# TASK DESCRIPTION:
Quote the entries below from the line with "Recreate this scene" through the line with "S.camera = co", both ends included, and only those lines.

# LISTED ENTRIES:
%%

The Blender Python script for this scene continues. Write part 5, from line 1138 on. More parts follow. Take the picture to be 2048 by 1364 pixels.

%%
%%

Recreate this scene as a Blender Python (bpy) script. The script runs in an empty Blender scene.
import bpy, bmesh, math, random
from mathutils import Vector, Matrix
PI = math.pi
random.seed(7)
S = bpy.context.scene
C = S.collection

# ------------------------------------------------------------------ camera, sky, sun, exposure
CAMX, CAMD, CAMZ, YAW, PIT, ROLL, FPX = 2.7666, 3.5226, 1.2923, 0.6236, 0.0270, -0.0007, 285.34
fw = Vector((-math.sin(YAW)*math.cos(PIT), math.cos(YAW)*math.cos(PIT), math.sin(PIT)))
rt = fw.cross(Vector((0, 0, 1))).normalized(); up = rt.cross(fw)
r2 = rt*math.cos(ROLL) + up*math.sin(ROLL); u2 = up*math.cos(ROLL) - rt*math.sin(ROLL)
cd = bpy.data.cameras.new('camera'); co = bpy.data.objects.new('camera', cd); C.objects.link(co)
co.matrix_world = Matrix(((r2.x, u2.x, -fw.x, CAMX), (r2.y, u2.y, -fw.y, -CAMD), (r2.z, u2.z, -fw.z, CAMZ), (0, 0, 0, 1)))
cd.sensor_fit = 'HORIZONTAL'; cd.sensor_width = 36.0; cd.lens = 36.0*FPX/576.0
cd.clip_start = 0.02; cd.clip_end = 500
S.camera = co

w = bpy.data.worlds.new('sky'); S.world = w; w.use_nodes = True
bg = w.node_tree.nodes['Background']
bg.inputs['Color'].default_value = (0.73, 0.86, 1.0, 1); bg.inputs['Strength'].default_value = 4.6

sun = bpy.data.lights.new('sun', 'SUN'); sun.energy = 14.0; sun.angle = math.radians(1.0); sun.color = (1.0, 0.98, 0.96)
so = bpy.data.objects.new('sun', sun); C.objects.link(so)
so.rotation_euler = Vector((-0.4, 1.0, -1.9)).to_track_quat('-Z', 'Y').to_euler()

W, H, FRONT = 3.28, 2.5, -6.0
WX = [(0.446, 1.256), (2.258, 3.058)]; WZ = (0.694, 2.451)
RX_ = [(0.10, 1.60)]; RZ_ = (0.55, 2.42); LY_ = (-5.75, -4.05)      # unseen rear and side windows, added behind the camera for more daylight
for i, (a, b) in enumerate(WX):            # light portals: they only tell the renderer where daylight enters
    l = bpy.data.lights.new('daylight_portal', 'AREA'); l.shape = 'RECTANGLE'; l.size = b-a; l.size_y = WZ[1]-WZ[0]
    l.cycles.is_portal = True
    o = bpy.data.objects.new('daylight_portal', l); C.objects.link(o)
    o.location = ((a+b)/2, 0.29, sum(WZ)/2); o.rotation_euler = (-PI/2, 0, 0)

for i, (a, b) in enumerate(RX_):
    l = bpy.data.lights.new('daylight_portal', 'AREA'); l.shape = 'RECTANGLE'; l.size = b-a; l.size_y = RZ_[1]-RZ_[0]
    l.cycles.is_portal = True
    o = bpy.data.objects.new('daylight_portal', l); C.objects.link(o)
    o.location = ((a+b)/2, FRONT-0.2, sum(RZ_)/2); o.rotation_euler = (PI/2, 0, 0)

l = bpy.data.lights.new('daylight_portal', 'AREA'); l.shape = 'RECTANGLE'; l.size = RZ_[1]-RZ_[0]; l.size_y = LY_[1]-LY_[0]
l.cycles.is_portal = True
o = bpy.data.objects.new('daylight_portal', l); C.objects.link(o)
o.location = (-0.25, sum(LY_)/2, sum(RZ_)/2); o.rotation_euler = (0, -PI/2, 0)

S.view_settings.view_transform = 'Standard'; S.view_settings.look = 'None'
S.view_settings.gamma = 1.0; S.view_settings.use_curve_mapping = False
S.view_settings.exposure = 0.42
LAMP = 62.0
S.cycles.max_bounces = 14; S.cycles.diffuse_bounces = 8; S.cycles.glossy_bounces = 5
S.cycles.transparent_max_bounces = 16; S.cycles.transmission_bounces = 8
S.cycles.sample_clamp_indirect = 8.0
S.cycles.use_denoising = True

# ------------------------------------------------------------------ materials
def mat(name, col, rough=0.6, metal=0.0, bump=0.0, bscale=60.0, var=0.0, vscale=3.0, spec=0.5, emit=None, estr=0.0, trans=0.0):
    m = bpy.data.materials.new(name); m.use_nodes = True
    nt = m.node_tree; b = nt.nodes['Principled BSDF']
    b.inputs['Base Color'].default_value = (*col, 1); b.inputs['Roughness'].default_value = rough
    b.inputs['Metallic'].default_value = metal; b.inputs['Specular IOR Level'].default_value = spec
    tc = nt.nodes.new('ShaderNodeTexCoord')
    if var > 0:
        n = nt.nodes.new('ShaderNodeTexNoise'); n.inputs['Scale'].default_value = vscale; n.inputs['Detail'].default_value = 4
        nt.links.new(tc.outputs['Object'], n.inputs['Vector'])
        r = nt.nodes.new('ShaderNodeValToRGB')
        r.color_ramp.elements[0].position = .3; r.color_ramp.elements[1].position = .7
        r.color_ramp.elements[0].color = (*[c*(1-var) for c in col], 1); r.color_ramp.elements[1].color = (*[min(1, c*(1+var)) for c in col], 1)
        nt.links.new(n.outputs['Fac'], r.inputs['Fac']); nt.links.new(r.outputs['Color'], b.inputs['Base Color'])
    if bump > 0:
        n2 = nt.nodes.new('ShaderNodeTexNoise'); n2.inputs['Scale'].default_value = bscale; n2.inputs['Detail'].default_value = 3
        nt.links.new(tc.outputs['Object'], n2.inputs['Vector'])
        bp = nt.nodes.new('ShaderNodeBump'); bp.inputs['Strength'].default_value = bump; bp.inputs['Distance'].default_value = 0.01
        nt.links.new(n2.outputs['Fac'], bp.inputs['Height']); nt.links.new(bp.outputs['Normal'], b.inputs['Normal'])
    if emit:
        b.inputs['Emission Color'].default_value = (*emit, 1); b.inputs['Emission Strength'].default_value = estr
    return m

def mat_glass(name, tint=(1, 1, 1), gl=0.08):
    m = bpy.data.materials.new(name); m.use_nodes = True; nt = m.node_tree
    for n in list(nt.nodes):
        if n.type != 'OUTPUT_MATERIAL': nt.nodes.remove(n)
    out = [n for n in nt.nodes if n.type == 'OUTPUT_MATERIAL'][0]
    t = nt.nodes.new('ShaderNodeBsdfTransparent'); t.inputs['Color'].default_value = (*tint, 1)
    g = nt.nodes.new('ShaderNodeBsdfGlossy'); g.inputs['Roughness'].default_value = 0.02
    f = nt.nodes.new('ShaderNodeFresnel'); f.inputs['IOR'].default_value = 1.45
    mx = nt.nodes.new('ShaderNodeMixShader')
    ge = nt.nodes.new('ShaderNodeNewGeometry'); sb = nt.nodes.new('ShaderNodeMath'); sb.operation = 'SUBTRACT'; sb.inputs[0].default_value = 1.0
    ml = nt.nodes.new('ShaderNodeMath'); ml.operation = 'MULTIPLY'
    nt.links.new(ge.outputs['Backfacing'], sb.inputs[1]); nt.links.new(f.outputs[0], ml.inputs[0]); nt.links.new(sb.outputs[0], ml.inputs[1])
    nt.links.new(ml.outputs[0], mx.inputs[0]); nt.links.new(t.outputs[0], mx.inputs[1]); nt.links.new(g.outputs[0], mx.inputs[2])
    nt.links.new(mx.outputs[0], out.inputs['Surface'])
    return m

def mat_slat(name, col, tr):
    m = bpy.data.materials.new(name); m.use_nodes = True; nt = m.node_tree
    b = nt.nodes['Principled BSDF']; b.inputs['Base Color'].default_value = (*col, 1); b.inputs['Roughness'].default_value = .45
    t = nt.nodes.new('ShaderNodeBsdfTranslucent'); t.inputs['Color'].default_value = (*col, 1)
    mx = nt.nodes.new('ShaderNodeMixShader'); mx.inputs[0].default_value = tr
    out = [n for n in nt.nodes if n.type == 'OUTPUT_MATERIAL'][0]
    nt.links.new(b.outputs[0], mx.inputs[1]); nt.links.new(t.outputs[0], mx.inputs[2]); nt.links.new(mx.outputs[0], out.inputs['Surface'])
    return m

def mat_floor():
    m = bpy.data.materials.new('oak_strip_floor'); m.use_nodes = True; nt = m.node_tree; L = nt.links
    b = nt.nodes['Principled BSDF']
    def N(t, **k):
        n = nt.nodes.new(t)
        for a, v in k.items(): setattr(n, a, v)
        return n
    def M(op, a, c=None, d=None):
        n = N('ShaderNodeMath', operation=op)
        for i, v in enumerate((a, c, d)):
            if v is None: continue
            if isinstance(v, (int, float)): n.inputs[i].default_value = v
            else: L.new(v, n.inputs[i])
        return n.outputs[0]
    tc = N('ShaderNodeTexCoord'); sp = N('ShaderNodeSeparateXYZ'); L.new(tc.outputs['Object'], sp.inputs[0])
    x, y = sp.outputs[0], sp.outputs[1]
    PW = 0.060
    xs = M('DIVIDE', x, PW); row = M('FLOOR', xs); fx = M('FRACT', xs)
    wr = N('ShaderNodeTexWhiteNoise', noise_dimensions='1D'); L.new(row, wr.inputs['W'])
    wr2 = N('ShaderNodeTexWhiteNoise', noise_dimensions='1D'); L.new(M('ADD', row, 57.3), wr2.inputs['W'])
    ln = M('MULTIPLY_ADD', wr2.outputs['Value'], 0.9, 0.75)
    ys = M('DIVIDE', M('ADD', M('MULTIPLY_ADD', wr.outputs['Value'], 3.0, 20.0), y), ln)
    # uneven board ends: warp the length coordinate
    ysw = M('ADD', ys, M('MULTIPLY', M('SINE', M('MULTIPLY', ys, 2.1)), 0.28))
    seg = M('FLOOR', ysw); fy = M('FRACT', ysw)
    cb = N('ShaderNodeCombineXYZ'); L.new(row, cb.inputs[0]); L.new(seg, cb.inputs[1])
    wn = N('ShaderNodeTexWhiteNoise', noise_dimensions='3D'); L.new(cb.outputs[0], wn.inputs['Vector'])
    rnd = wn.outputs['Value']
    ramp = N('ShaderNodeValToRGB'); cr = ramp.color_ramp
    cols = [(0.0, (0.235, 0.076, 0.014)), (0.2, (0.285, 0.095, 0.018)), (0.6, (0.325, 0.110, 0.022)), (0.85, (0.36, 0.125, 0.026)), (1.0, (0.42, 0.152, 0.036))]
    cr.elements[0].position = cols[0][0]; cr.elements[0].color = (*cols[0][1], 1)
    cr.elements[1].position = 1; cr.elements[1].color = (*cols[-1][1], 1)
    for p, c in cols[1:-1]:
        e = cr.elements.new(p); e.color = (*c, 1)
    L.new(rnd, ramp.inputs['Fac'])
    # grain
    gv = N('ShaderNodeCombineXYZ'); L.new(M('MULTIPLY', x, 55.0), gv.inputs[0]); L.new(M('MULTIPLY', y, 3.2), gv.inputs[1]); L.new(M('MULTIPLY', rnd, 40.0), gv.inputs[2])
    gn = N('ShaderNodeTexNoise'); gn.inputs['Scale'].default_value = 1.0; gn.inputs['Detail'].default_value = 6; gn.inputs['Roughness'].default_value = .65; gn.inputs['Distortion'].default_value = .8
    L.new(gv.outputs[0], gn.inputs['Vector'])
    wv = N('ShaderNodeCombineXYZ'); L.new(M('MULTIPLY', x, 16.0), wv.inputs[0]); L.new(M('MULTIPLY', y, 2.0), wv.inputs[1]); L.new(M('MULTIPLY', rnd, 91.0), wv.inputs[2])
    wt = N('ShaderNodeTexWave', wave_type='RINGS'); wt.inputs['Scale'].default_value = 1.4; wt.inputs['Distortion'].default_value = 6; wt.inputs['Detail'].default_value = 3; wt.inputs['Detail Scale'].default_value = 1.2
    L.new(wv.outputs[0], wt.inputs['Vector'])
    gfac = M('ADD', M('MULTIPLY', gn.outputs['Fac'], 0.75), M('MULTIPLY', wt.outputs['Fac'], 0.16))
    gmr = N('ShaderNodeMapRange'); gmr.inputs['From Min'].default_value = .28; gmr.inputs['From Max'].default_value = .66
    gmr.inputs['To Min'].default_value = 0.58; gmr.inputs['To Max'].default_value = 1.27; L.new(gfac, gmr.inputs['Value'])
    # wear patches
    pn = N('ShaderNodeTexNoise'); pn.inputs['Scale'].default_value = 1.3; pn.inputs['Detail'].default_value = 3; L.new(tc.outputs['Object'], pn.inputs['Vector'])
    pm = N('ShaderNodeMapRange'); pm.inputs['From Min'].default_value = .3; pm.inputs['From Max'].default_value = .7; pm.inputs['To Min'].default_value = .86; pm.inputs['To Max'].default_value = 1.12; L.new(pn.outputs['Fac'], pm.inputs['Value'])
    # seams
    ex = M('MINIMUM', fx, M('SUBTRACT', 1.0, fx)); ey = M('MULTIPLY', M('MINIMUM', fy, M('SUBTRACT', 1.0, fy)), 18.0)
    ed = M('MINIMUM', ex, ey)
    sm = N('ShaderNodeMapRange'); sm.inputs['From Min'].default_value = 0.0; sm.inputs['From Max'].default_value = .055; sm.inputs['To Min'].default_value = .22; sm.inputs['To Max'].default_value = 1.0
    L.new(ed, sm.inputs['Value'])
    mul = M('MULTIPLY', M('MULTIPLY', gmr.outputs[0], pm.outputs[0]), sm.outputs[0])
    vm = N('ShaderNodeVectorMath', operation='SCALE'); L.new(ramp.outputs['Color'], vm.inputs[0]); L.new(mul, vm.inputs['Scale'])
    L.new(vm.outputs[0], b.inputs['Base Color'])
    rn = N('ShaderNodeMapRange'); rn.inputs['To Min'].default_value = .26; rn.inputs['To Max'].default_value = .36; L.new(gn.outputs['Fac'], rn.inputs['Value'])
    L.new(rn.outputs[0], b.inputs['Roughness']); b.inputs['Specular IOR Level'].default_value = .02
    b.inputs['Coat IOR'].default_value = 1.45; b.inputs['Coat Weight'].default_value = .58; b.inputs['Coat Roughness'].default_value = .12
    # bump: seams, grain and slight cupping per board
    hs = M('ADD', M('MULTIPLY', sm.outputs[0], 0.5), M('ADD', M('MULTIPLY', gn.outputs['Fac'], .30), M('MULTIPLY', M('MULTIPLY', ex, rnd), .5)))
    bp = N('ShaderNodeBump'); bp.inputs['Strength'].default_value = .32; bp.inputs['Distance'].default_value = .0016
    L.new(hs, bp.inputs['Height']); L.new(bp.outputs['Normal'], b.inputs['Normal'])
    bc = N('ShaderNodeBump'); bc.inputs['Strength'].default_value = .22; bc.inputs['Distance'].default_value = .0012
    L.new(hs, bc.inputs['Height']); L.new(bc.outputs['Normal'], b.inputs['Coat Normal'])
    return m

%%

# TASK ANSWER:
Recreate this scene as a Blender Python (bpy) script. The script runs in an empty Blender scene.
import bpy, bmesh, math, random
from mathutils import Vector, Matrix
PI = math.pi
random.seed(7)
S = bpy.context.scene
C = S.collection

# ------------------------------------------------------------------ camera, sky, sun, exposure
CAMX, CAMD, CAMZ, YAW, PIT, ROLL, FPX = 2.7666, 3.5226, 1.2923, 0.6236, 0.0270, -0.0007, 285.34
fw = Vector((-math.sin(YAW)*math.cos(PIT), math.cos(YAW)*math.cos(PIT), math.sin(PIT)))
rt = fw.cross(Vector((0, 0, 1))).normalized(); up = rt.cross(fw)
r2 = rt*math.cos(ROLL) + up*math.sin(ROLL); u2 = up*math.cos(ROLL) - rt*math.sin(ROLL)
cd = bpy.data.cameras.new('camera'); co = bpy.data.objects.new('camera', cd); C.objects.link(co)
co.matrix_world = Matrix(((r2.x, u2.x, -fw.x, CAMX), (r2.y, u2.y, -fw.y, -CAMD), (r2.z, u2.z, -fw.z, CAMZ), (0, 0, 0, 1)))
cd.sensor_fit = 'HORIZONTAL'; cd.sensor_width = 36.0; cd.lens = 36.0*FPX/576.0
cd.clip_start = 0.02; cd.clip_end = 500
S.camera = co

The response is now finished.